Aux termes de l’article 20 alinéa 3 du Statut des magistrats
: « toutefois, lorsque les nécessités de service l’exigent, les magistrats
du siège peuvent être déplacés par l’autorité de nomination, sur avis conforme
et motivé du Conseil supérieur de la magistrature ».

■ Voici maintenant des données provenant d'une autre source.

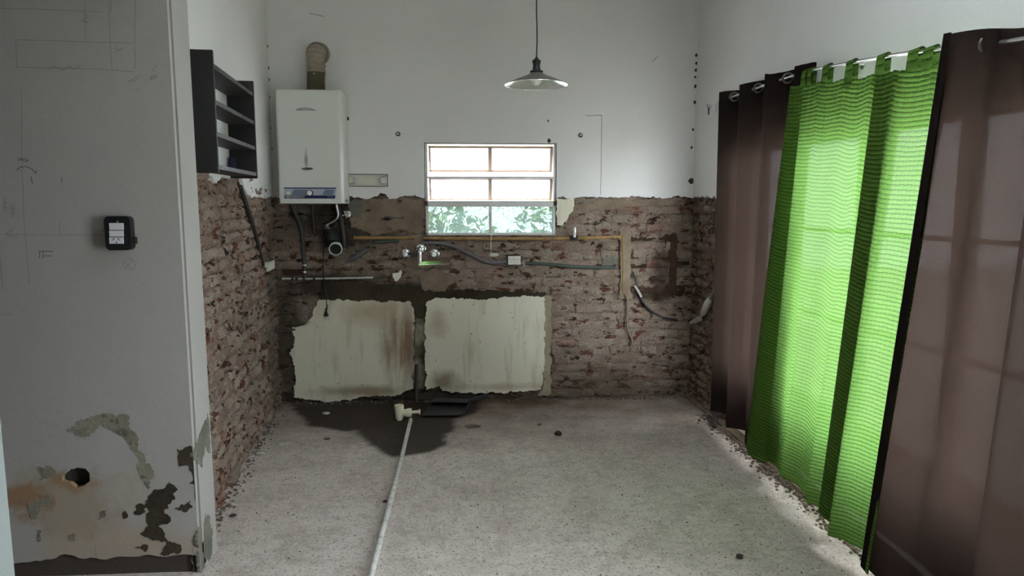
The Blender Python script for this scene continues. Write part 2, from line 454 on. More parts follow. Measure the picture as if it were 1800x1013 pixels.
def tube(bm, pts, r, seg=8, caps=True):
    pts = [V(p) for p in pts]; n_ = len(pts); rings = []
    rr = r if isinstance(r, (list, tuple)) else [r] * n_
    t0 = (pts[1] - pts[0]).normalized(); ref = Z if abs(t0.z) < .9 else V((1, 0, 0)); a = t0.cross(ref).normalized()
    for i in range(n_):
        t = (pts[min(i + 1, n_ - 1)] - pts[max(i - 1, 0)]).normalized()
        a = (a - t * a.dot(t)).normalized(); b2 = t.cross(a)
        rings.append([bm.verts.new(pts[i] + (a * math.cos(q) + b2 * math.sin(q)) * rr[i]) for q in (2 * math.pi * j / seg for j in range(seg))])
    for i in range(n_ - 1):
        for j in range(seg): bm.faces.new((rings[i][j], rings[i][(j + 1) % seg], rings[i + 1][(j + 1) % seg], rings[i + 1][j]))
    if caps: bm.faces.new(rings[0][::-1]); bm.faces.new(rings[-1])
    return bm


def smooth_path(pts, n_=8):
    pts = [V(p) for p in pts]; out = []
    for i in range(len(pts) - 1):
        p0 = pts[max(i - 1, 0)]; p1 = pts[i]; p2 = pts[i + 1]; p3 = pts[min(i + 2, len(pts) - 1)]
        for j in range(n_):
            t = j / n_
            out.append(.5 * ((2 * p1) + (p2 - p0) * t + (2 * p0 - 5 * p1 + 4 * p2 - p3) * t * t + (3 * p1 - p0 - 3 * p2 + p3) * t ** 3))
    out.append(pts[-1]); return out


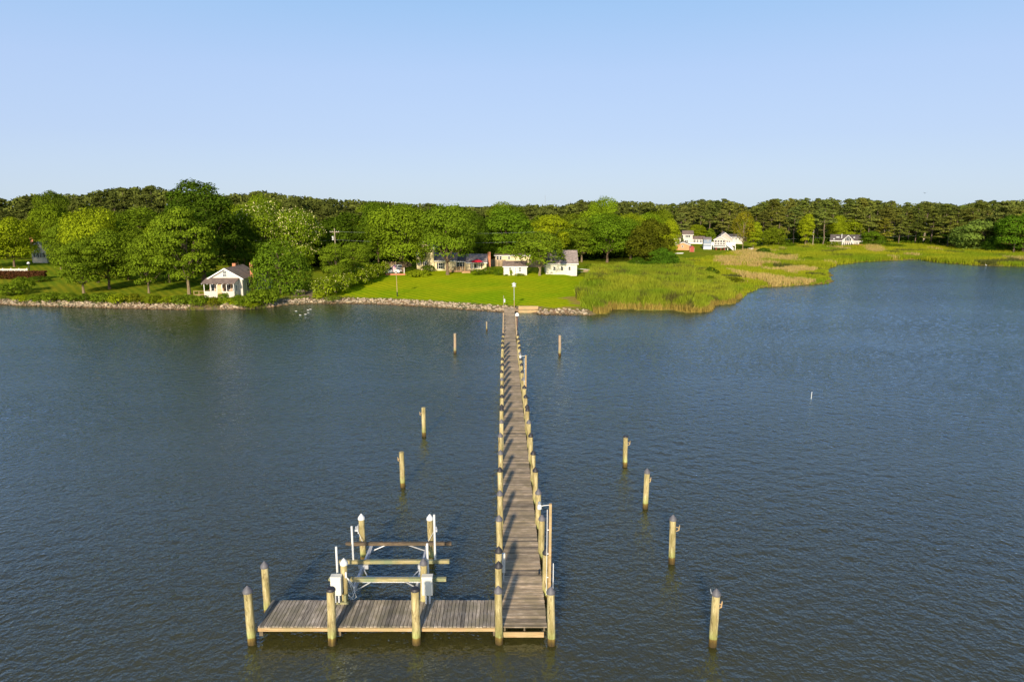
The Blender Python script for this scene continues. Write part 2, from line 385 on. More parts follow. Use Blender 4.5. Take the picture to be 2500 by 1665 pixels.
PATH = wpoly([(655, 728), (700, 716), (740, 708), (775, 690), (800, 684), (812, 690), (785, 705), (770, 722), (735, 727), (690, 731)], 1.3)
LAWN = wpoly([(790, 733), (950, 738), (1150, 750), (1250, 756), (1440, 762), (1470, 700), (1420, 672), (1180, 664), (985, 664), (850, 668)], 1.4)
FOREST_PX = [(-200, 632), (0, 632), (200, 640), (400, 650), (560, 652), (700, 654), (840, 650), (1000, 640), (1200, 636), (1400, 630), (1560, 625), (1640, 590), (1700, 587), (1815, 588), (1860, 595), (2000, 594), (2160, 595), (2300, 600), (2420, 606), (2500, 614), (2700, 622)]
FX = [a for a, b in FOREST_PX]; FY = [b for a, b in FOREST_PX]
forest_edge = [tuple(G(a, b, 2.2).xy) for a, b in FOREST_PX]
def nongrid(a, b, n0, far, n1): return np.concatenate([np.linspace(a, b, n0), b + (far - b) * (np.linspace(0, 1, n1 + 1)[1:] ** 2.2)])
def build_ground():
    xs = np.concatenate([-(nongrid(118, 200, 2, 3500, 16)[::-1]), np.arange(-117, 175, .8), nongrid(176, 260, 30, 3500, 16)])
    ys = np.concatenate([[40, 60, 75, 85], np.arange(90, 225, .8), nongrid(226, 330, 50, 5000, 22)])
    X, Y = np.meshgrid(xs, ys); Z = zground(X, Y)
    V = np.stack([X, Y, Z], -1).reshape(-1, 3); nx, ny = len(xs), len(ys)
    i = np.arange(ny - 1)[:, None] * nx + np.arange(nx - 1)[None, :]
    F = np.stack([i, i + 1, i + nx + 1, i + nx], -1).reshape(-1, 4)
    x, y = V[:, 0], V[:, 1]
    jx = x + (vnoise(x, y, 3) - .5) * 3; jy = y + (vnoise(x + 30, y, 3) - .5) * 3
    col = np.tile(np.array([.20, .235, .015]), (len(V), 1))                               # rough grass
    col[in_poly(x, y, LAWN)] = (.33, .40, .008)
    mn = vnoise(x, y, 6)[:, None]
    tall = in_poly(x, y, TALL); low = in_poly(jx, jy, LOW)
    col[low] = ((np.array([.19, .25, .014]) * (1 - mn) + np.array([.34, .33, .02]) * mn))[low]
    col[tall] = (.13, .12, .035)
    for p in TAN: col[in_poly(jx, jy, p) & (vnoise(x, y * .5, 2.3) > .3)] = (.44, .32, .13)
    for p in BARE: col[in_poly(jx, jy, p)] = (.36, .28, .06)
    col[in_poly(jx, jy, PATH)] = (.24, .18, .12)
    d = dist_line(x, y, shore)
    col[(d < 2.6) & (x < 13)] = (.20, .15, .09); col[(d < 1.2) & (x >= 13)] = (.26, .20, .05)
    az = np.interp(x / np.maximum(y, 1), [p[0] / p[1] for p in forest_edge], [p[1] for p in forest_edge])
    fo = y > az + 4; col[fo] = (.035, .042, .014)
    col[V[:, 2] < -.02] = (.05, .04, .02)
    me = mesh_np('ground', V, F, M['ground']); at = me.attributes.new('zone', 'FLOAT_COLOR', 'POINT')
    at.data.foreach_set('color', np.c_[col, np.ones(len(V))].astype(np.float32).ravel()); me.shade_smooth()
    tag(link(bpy.data.objects.new('ground', me)), 'grassy low shore with lawn and marsh soil', None, None, 'structure')
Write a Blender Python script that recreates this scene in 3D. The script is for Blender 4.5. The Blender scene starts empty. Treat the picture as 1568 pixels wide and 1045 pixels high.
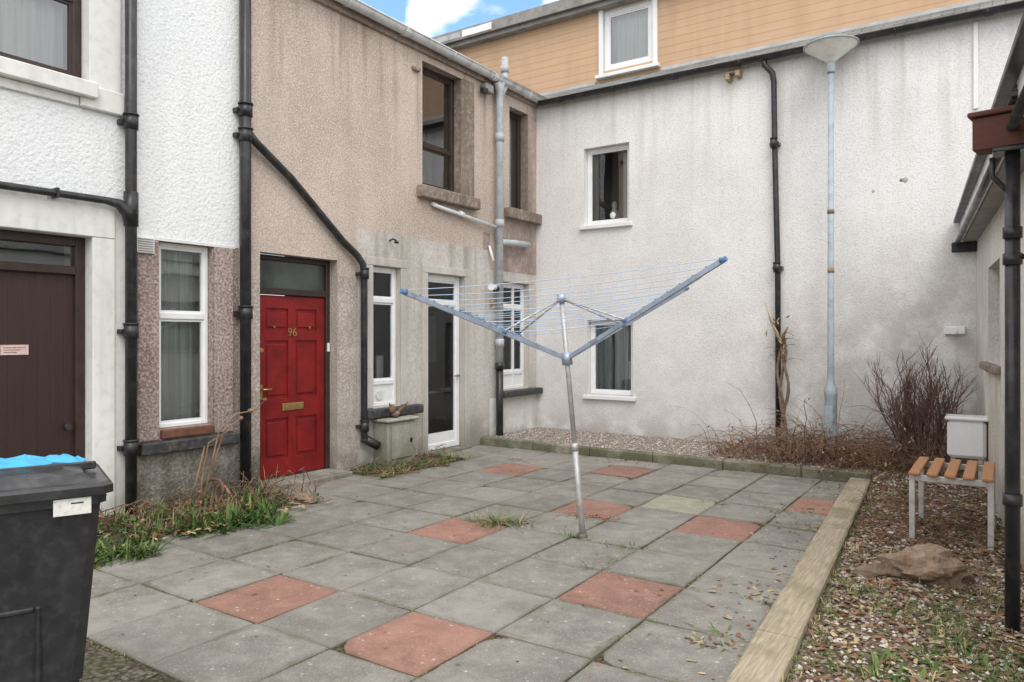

L’autorité de nomination n’est autre que le Président de la
République. Le ministre de la Justice n’a qu’un rôle de proposition en matière
de nomination de magistrat.
Dans la pratique, les ministres de la Justice qui ont usé du
pouvoir de suspension que leur reconnaît l’article 38 du Statut des magistrats
ont toujours procédé eux-mêmes au remplacement du magistrat suspendu. Or,
l’article 20 ne prévoit pas cette possibilité. Certains ont souvent invoqué les
dispositions de l’article 82 du Statut des magistrats. Mais ce texte permet
simplement au ministre de la Justice de déléguer par arrêté un magistrat de
même grade titulaire d’autres fonctions lorsqu’il y a insuffisance de
l’effectif des magistrats dans une juridiction. Mais l’application de cet
article est soumise aux conditions suivantes :
– L’insuffisance du nombre de magistrats dans une
juridiction pour assurer la continuité du service public ;
– L’indisponibilité dûment constatée d’un magistrat d’une
juridiction à juge unique ;
Ces conditions ne suffisent pas. Pour que le Garde des Sceaux
puisse prendre un arrêté de délégation d’un magistrat sur le fondement de cet
article, encore faut-il qu’il soit fait par le premier président ou le
procureur général de la Cour d’appel. Précision importante, la délégation ne
doit pas excéder six mois.
On voit bien qu’il ne s’agit pas d’un pouvoir de nomination
mais de délégation.
Il est temps de mettre un terme à cette pratique illégale à
laquelle se sont livrés quasiment tous les ministres de la Justice. Il faut
surtout éviter la posture qui consiste à fermer les yeux puisque les précédents
cas n’avaient pas été dénoncés. Peut-être qu’on n’avait pas pris suffisamment
de temps pour interroger les textes.
En tout état de cause, « l’esprit CNRD », s’il existe
réellement au-delà des discours, consiste à ne pas reproduire les erreurs du
passé y compris le mépris de la loi.